> _What needs to be done_:
Reproduce exactly the lines from the top of the records below through the line holding "COL = SC.collection".
╔══
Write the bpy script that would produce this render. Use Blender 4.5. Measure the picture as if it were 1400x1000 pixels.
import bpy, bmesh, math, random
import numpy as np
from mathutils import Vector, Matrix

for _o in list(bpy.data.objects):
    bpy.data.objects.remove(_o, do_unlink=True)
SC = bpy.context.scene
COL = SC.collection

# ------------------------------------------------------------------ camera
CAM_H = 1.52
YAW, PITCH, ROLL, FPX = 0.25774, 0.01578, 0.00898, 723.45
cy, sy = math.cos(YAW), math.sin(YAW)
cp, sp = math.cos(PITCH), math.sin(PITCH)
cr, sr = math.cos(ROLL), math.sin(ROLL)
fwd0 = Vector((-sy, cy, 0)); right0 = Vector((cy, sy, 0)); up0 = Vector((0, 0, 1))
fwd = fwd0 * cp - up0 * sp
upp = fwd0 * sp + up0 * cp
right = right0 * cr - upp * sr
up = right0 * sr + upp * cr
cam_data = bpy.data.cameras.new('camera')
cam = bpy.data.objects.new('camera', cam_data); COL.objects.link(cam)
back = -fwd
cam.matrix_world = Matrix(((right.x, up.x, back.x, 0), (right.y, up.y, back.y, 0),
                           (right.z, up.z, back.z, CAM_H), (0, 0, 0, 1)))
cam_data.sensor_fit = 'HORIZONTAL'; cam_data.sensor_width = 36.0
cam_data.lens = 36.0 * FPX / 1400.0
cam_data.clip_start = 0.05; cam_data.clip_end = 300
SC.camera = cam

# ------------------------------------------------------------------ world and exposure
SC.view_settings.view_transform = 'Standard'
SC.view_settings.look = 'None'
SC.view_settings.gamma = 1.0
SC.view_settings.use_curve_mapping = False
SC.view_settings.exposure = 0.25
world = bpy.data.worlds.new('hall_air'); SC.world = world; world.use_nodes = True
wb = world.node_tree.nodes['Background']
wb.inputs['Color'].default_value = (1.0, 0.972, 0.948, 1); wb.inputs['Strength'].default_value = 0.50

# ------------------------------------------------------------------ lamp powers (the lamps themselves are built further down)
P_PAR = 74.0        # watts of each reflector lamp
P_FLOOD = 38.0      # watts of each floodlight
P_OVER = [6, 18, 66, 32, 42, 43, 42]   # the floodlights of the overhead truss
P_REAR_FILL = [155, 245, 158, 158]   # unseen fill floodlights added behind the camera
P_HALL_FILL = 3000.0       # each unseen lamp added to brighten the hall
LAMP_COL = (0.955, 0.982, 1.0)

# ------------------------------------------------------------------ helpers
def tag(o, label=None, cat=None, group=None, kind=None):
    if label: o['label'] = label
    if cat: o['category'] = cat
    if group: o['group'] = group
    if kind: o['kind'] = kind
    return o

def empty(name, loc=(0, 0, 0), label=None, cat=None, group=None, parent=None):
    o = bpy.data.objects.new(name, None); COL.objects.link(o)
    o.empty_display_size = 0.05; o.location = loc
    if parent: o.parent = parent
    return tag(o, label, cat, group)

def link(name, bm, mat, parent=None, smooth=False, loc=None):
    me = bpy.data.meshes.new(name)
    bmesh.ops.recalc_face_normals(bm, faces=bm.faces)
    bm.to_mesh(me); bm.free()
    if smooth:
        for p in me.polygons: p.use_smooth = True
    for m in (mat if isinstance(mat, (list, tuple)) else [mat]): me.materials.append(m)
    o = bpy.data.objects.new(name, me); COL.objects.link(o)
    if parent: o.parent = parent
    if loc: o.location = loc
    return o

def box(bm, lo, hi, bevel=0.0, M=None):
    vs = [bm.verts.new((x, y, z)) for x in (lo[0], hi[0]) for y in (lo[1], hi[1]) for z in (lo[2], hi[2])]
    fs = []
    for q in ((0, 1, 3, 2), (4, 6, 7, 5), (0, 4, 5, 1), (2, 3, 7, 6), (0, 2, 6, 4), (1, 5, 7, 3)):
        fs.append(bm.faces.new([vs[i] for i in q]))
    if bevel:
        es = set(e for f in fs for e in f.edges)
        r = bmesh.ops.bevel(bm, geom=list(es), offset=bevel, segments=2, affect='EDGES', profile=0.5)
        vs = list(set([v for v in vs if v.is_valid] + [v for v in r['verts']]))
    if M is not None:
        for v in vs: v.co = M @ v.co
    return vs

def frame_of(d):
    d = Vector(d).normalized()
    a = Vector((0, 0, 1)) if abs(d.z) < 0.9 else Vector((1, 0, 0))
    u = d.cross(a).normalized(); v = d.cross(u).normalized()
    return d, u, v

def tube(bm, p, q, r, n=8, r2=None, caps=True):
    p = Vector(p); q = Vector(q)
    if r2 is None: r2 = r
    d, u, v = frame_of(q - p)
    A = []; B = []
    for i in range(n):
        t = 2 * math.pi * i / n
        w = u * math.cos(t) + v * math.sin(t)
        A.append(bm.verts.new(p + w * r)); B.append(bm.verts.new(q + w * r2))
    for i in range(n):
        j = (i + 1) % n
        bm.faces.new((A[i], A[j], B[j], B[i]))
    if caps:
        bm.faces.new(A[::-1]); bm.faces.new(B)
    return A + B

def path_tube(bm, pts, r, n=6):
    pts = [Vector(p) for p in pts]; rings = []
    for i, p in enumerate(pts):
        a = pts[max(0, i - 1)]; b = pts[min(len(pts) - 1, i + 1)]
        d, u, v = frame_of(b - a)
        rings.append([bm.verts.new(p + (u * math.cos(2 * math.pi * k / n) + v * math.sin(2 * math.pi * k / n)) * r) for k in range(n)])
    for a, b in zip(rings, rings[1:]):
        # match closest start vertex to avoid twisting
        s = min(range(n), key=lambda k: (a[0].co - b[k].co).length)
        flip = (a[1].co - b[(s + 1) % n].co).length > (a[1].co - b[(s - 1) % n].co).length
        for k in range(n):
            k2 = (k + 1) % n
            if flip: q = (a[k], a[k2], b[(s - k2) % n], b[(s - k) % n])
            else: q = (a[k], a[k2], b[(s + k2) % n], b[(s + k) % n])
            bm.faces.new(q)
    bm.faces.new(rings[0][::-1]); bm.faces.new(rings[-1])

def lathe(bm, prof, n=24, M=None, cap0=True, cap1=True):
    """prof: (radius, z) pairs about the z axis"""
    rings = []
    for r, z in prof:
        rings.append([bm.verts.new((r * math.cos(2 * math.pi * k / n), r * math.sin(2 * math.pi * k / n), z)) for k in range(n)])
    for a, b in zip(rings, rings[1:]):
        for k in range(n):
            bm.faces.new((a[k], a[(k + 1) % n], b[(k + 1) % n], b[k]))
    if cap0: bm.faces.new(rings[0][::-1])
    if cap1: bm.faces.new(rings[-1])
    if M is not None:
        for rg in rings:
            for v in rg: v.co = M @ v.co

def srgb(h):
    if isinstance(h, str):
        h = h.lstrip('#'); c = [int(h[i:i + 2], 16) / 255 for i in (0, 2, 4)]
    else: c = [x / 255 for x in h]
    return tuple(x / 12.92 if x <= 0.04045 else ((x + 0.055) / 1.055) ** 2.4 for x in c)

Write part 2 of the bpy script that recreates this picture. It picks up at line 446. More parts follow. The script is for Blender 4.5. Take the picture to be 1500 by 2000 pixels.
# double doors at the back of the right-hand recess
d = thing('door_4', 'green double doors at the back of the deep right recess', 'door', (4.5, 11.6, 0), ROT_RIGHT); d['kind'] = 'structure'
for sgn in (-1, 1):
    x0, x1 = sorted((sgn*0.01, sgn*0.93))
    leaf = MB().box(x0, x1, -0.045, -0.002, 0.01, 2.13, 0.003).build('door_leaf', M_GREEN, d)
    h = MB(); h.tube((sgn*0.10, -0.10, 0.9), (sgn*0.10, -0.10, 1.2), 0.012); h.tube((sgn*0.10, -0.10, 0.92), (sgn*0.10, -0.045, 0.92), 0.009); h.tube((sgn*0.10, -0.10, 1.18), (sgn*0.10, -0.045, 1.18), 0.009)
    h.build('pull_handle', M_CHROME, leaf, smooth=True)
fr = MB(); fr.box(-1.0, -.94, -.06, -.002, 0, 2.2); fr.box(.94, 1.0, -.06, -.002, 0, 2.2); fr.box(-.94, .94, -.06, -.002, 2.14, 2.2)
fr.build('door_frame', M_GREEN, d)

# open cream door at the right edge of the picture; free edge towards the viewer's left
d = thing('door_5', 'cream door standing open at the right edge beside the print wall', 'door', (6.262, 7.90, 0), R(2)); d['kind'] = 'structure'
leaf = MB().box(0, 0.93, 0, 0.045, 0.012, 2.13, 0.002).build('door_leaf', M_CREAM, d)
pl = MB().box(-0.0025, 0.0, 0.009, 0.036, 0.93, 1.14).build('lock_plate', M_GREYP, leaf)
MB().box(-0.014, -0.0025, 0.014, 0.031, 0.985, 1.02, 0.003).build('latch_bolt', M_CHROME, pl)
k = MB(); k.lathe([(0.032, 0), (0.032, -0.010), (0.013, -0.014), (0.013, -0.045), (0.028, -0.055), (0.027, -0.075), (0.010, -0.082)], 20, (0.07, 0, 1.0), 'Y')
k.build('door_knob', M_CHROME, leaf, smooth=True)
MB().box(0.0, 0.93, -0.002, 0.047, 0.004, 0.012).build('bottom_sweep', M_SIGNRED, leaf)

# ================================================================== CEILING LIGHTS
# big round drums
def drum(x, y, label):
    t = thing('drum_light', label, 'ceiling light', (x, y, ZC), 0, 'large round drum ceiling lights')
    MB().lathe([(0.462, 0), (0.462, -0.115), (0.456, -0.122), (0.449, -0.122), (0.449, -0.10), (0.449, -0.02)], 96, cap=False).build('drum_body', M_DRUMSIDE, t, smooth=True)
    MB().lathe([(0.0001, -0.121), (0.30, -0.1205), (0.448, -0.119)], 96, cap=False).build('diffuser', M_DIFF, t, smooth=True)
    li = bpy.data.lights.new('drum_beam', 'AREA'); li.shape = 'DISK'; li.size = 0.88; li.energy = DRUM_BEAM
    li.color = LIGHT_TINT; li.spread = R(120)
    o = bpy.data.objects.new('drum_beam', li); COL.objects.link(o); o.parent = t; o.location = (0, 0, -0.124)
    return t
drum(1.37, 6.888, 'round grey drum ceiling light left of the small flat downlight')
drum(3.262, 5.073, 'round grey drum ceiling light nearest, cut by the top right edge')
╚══
> _The solution_:
Write the bpy script that would produce this render. Use Blender 4.5. Measure the picture as if it were 1400x1000 pixels.
import bpy, bmesh, math, random
import numpy as np
from mathutils import Vector, Matrix

for _o in list(bpy.data.objects):
    bpy.data.objects.remove(_o, do_unlink=True)
SC = bpy.context.scene
COL = SC.collection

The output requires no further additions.